Quote every line as written. Omit pictures.

:: Collected data ::

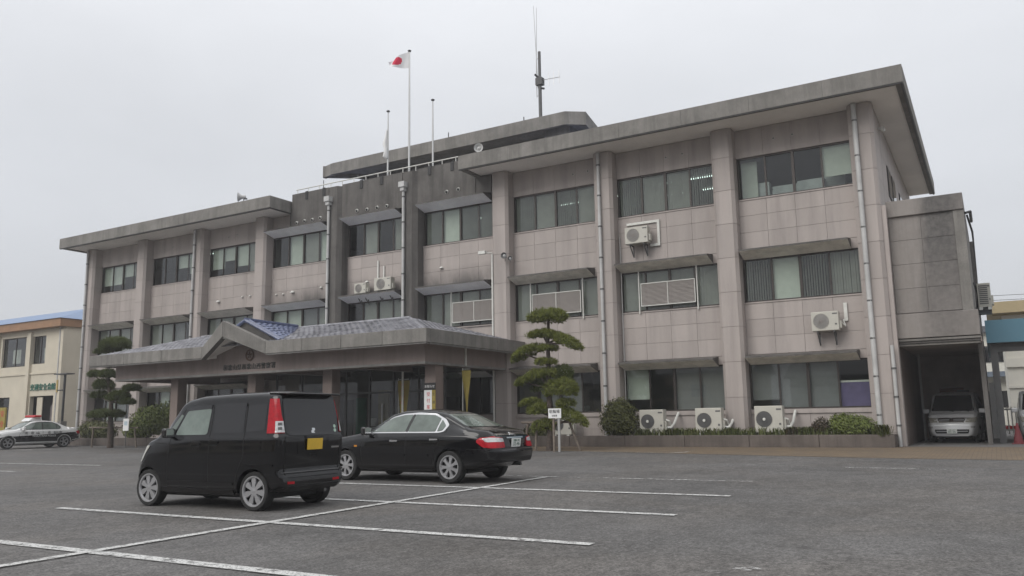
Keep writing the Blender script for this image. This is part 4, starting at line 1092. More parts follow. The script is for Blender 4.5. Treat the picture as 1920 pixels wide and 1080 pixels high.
# timber supports
def support(x, y, label, posts, bar=None, z0=0):
    t = thing('tree_support', label, 'support', (x,y,z0))
    for a, b_ in posts:
        q = MB(); q.tube([a,b_], .045, 8); q.build('post', m_wood, t)
    if bar: q = MB(); q.tube(list(bar), .04, 8); q.build('crossbar', m_wood, t)
support(-40.8,-4.1,'grey timber frame propping the left pine',[((0,0,0),(.05,0,1.05)),((1.35,.1,0),(1.35,.1,1.05)),((3.5,.1,0),(3.3,.1,.95))],((-.3,0,1.02),(3.6,.1,.98)))
support(-13.75,-4.3,'slanting timber poles propping the right pine',[((-1.15,.1,0),(-.95,.1,1.0)),((-.55,-.1,0),(-.5,-.1,1.0)),((1.15,.0,0),(.72,.0,1.05))],((-1.2,.05,.98),(1.0,.05,.98)))
# signs
t = thing('notice_sign', 'small white sign board on two grey posts under the right pine', 'sign', (-13.14,-5.08,gz(-5.08)))
q = MB(); q.box(-.12,-.05,0,.05,0,1.2); q.build('post', m_wood, t)
q = MB(); q.box(.08,.16,0,.05,0,1.2); q.build('post', m_alu, t)
q = MB(); q.box(-.26,.23,-.03,0,1.14,1.47); q.build('board', m_wcloth, t)
lettering('letter','駐輪場',.135,m_black,t,(-.015,-.034,1.36),extrude=.002); lettering('letter','自転車',.07,m_black,t,(-.015,-.034,1.22),extrude=.002)
t = thing('notice_sign', 'upright white paper sign on a thin post before the left bushy shrub', 'sign', (-37.75,-4.3,gz(-4.2)))
q = MB(); q.tube([(0,0,0),(0,0,.9)], .025, 6); q.build('post', m_steel, t)
q = MB(); q.box(-.22,.22,-.03,-.005,.85,1.45); q.build('board', m_wcloth, t)
q = MB(); q.box(-.12,.12,-.036,-.03,1.12,1.32); q.build('printed_patch', plain('pale_blue_print', (.45,.55,.6), .8), t)
# lamp post at the left corner
t = thing('lamp_post', 'dark slim lamp post with flat head at the left corner of the station', 'lamp post', (-47.7,-1.6,0))
q = MB(); q.tube([(0,0,0),(0,0,4.2)], .07, 8); q.build('pole', m_dark, t); q = MB(); q.box(-.18,.18,-.18,.18,0,1.4); q.build('pedestal', m_conc, t)
q = MB(); q.box(-.75,.55,-.25,.25,4.15,4.22); q.build('head', m_steel, t); q = MB(); q.box(-.6,-.05,-.1,.1,3.2,3.26); q.build('arm', m_dark, t)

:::

**Response to this task:**
Keep writing the Blender script for this image. This is part 4, starting at line 1092. More parts follow. The script is for Blender 4.5. Treat the picture as 1920 pixels wide and 1080 pixels high.
# timber supports
def support(x, y, label, posts, bar=None, z0=0):
    t = thing('tree_support', label, 'support', (x,y,z0))
    for a, b_ in posts:
        q = MB(); q.tube([a,b_], .045, 8); q.build('post', m_wood, t)
    if bar: q = MB(); q.tube(list(bar), .04, 8); q.build('crossbar', m_wood, t)
support(-40.8,-4.1,'grey timber frame propping the left pine',[((0,0,0),(.05,0,1.05)),((1.35,.1,0),(1.35,.1,1.05)),((3.5,.1,0),(3.3,.1,.95))],((-.3,0,1.02),(3.6,.1,.98)))
support(-13.75,-4.3,'slanting timber poles propping the right pine',[((-1.15,.1,0),(-.95,.1,1.0)),((-.55,-.1,0),(-.5,-.1,1.0)),((1.15,.0,0),(.72,.0,1.05))],((-1.2,.05,.98),(1.0,.05,.98)))
# signs
t = thing('notice_sign', 'small white sign board on two grey posts under the right pine', 'sign', (-13.14,-5.08,gz(-5.08)))
q = MB(); q.box(-.12,-.05,0,.05,0,1.2); q.build('post', m_wood, t)
q = MB(); q.box(.08,.16,0,.05,0,1.2); q.build('post', m_alu, t)
q = MB(); q.box(-.26,.23,-.03,0,1.14,1.47); q.build('board', m_wcloth, t)
lettering('letter','駐輪場',.135,m_black,t,(-.015,-.034,1.36),extrude=.002); lettering('letter','自転車',.07,m_black,t,(-.015,-.034,1.22),extrude=.002)
t = thing('notice_sign', 'upright white paper sign on a thin post before the left bushy shrub', 'sign', (-37.75,-4.3,gz(-4.2)))
q = MB(); q.tube([(0,0,0),(0,0,.9)], .025, 6); q.build('post', m_steel, t)
q = MB(); q.box(-.22,.22,-.03,-.005,.85,1.45); q.build('board', m_wcloth, t)
q = MB(); q.box(-.12,.12,-.036,-.03,1.12,1.32); q.build('printed_patch', plain('pale_blue_print', (.45,.55,.6), .8), t)
# lamp post at the left corner
t = thing('lamp_post', 'dark slim lamp post with flat head at the left corner of the station', 'lamp post', (-47.7,-1.6,0))
q = MB(); q.tube([(0,0,0),(0,0,4.2)], .07, 8); q.build('pole', m_dark, t); q = MB(); q.box(-.18,.18,-.18,.18,0,1.4); q.build('pedestal', m_conc, t)
q = MB(); q.box(-.75,.55,-.25,.25,4.15,4.22); q.build('head', m_steel, t); q = MB(); q.box(-.6,-.05,-.1,.1,3.2,3.26); q.build('arm', m_dark, t)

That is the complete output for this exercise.